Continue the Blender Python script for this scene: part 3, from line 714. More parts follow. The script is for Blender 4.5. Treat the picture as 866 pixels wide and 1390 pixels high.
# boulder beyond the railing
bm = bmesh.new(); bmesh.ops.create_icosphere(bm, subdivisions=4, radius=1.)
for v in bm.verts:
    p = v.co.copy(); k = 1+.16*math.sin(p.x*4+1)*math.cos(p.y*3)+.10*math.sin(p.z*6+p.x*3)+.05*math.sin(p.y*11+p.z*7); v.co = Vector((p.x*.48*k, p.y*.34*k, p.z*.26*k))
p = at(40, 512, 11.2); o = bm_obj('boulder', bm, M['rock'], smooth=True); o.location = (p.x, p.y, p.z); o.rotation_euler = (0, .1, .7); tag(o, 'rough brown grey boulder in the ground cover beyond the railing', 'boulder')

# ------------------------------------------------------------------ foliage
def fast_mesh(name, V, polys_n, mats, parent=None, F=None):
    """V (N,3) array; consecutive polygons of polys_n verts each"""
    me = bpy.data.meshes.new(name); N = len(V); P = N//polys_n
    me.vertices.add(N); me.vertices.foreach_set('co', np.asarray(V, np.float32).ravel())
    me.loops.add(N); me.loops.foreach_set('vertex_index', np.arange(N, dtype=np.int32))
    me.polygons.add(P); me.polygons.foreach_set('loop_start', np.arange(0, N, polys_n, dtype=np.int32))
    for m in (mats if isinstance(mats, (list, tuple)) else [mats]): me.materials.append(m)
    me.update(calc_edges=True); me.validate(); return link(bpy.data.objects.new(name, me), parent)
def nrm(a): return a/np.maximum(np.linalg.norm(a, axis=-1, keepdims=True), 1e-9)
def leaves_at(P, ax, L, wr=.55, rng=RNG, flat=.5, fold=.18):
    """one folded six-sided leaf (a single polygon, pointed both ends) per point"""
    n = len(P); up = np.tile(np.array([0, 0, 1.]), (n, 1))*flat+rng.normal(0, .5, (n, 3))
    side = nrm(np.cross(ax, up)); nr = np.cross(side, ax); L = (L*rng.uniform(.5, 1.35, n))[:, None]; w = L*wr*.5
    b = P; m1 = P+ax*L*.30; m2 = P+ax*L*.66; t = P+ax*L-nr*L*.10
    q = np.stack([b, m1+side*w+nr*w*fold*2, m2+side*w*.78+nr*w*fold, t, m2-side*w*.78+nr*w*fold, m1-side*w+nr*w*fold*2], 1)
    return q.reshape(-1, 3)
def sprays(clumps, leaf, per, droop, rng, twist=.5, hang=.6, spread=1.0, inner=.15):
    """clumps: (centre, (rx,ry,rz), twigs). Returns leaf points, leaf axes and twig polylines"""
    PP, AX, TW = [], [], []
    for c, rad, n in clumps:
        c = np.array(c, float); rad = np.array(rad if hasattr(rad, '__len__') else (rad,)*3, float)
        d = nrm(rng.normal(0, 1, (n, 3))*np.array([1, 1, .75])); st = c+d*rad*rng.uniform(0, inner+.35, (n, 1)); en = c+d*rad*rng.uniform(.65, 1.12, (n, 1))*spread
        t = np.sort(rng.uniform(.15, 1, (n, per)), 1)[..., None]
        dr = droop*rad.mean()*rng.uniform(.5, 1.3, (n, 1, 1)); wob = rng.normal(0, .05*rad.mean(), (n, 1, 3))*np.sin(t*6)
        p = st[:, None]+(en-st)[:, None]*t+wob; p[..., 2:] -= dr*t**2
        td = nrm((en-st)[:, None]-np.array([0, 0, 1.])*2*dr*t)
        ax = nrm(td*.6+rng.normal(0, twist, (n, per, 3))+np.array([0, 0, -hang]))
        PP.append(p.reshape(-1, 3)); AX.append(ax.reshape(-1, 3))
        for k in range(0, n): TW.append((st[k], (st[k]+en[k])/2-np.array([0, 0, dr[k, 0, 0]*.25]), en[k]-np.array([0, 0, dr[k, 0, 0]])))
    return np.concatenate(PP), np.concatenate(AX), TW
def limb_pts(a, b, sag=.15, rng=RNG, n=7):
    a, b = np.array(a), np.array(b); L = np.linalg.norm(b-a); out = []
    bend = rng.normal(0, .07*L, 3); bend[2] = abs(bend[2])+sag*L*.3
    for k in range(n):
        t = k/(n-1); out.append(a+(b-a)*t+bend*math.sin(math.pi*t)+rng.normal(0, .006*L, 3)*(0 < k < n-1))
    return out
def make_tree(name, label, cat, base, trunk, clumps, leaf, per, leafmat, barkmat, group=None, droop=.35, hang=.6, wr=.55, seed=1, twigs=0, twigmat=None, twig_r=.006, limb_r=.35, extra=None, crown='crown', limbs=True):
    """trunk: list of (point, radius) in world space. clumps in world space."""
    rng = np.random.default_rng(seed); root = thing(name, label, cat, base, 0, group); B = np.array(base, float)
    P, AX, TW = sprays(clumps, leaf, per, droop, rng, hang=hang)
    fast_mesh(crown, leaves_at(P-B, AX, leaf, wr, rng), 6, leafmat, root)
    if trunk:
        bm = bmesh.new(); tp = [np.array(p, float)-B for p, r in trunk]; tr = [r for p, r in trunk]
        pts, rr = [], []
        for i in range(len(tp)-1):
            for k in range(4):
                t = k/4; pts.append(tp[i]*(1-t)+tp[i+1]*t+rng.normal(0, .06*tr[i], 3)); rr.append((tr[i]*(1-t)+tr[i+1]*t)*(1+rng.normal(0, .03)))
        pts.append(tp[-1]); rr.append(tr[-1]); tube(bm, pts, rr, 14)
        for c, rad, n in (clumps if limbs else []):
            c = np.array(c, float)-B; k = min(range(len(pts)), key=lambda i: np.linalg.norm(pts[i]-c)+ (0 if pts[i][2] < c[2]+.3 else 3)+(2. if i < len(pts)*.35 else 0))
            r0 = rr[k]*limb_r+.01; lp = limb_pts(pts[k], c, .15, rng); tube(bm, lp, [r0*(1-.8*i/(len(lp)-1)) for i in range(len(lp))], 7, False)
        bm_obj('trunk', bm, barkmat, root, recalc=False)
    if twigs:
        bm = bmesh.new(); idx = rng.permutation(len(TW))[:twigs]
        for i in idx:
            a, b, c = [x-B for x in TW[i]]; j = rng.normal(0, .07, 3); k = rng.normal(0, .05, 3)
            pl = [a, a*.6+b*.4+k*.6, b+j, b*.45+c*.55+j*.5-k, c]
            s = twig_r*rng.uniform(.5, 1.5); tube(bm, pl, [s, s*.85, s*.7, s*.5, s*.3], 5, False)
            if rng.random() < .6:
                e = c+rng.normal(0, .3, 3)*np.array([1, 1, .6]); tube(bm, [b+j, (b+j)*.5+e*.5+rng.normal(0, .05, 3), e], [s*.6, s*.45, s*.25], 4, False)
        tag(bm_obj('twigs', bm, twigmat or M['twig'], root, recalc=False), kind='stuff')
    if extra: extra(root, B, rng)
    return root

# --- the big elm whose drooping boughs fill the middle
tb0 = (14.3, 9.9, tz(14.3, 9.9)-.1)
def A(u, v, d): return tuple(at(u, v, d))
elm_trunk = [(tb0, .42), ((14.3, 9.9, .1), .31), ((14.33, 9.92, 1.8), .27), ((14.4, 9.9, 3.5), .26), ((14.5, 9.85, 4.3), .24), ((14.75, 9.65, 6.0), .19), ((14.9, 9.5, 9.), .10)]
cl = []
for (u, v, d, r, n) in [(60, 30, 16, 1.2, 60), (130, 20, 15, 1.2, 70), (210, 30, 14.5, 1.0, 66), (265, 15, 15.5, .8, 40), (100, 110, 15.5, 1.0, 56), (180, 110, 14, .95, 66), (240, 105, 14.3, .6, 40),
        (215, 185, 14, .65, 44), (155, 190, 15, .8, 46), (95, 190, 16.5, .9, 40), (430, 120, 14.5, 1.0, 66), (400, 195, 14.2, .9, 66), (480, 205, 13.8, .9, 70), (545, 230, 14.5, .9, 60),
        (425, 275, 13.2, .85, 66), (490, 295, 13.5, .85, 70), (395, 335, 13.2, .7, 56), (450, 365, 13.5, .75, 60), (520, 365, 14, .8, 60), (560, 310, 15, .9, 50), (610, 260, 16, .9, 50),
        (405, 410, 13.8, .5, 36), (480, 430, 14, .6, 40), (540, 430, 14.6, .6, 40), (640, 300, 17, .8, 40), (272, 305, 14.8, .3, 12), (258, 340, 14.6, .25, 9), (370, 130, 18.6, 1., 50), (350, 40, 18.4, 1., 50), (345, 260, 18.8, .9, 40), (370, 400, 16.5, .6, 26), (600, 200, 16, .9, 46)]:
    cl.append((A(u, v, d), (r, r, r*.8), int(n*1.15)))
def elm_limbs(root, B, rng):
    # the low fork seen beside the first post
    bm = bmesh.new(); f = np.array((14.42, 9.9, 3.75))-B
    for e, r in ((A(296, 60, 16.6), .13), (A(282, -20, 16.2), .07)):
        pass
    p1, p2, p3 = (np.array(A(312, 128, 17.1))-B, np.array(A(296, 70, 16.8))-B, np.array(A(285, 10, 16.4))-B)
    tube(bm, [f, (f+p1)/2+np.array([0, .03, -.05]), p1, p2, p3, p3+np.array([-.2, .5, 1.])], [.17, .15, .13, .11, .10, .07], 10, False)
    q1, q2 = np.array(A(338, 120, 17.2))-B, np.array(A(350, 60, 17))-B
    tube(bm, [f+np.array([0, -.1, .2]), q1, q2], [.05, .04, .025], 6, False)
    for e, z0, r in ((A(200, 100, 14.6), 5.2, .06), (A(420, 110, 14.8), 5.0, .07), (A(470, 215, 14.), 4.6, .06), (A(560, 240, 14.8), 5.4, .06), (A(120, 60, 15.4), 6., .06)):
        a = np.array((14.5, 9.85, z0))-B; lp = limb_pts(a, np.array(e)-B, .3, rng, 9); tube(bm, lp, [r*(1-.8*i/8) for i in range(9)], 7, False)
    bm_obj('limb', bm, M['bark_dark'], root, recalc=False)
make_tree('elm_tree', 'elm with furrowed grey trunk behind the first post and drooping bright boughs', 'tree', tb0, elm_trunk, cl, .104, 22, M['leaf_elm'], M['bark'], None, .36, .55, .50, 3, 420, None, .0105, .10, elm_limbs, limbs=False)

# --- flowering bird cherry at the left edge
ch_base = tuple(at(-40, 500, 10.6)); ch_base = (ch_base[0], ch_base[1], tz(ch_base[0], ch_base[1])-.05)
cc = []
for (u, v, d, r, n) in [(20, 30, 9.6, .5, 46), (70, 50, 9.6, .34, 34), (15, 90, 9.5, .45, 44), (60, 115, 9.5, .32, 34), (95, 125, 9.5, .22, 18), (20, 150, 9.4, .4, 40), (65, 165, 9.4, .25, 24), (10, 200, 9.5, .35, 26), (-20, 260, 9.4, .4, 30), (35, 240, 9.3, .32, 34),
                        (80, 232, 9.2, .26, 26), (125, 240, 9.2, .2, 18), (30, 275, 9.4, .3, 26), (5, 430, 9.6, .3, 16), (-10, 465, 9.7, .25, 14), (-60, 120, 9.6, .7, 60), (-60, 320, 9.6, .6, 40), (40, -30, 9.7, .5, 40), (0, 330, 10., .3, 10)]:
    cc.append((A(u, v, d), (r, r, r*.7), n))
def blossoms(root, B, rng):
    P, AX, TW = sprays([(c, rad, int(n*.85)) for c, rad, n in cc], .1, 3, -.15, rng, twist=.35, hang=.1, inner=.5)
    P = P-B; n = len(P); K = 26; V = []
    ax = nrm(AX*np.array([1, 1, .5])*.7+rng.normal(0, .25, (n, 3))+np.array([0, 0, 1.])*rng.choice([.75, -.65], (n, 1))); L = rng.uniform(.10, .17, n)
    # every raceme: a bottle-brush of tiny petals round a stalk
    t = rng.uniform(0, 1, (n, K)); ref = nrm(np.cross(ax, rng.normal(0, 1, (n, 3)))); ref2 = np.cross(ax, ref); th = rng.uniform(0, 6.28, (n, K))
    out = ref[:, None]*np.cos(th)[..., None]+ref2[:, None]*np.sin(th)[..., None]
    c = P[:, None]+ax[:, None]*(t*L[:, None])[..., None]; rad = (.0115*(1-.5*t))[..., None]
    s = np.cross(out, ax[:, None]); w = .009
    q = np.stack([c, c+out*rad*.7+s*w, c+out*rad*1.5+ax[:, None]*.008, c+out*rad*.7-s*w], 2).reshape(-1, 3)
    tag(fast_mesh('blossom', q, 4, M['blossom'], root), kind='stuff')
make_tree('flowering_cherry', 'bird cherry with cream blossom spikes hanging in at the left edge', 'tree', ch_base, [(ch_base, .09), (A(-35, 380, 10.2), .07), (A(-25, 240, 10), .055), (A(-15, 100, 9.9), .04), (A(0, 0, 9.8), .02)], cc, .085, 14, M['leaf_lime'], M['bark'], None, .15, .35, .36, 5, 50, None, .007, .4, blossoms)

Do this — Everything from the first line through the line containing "p = at(40, 512, 11.2);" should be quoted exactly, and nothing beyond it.

Output of the task —
Continue the Blender Python script for this scene: part 3, from line 714. More parts follow. The script is for Blender 4.5. Treat the picture as 866 pixels wide and 1390 pixels high.
# boulder beyond the railing
bm = bmesh.new(); bmesh.ops.create_icosphere(bm, subdivisions=4, radius=1.)
for v in bm.verts:
    p = v.co.copy(); k = 1+.16*math.sin(p.x*4+1)*math.cos(p.y*3)+.10*math.sin(p.z*6+p.x*3)+.05*math.sin(p.y*11+p.z*7); v.co = Vector((p.x*.48*k, p.y*.34*k, p.z*.26*k))
p = at(40, 512, 11.2); o = bm_obj('boulder', bm, M['rock'], smooth=True); o.location = (p.x, p.y, p.z); o.rotation_euler = (0, .1, .7); tag(o, 'rough brown grey boulder in the ground cover beyond the railing', 'boulder')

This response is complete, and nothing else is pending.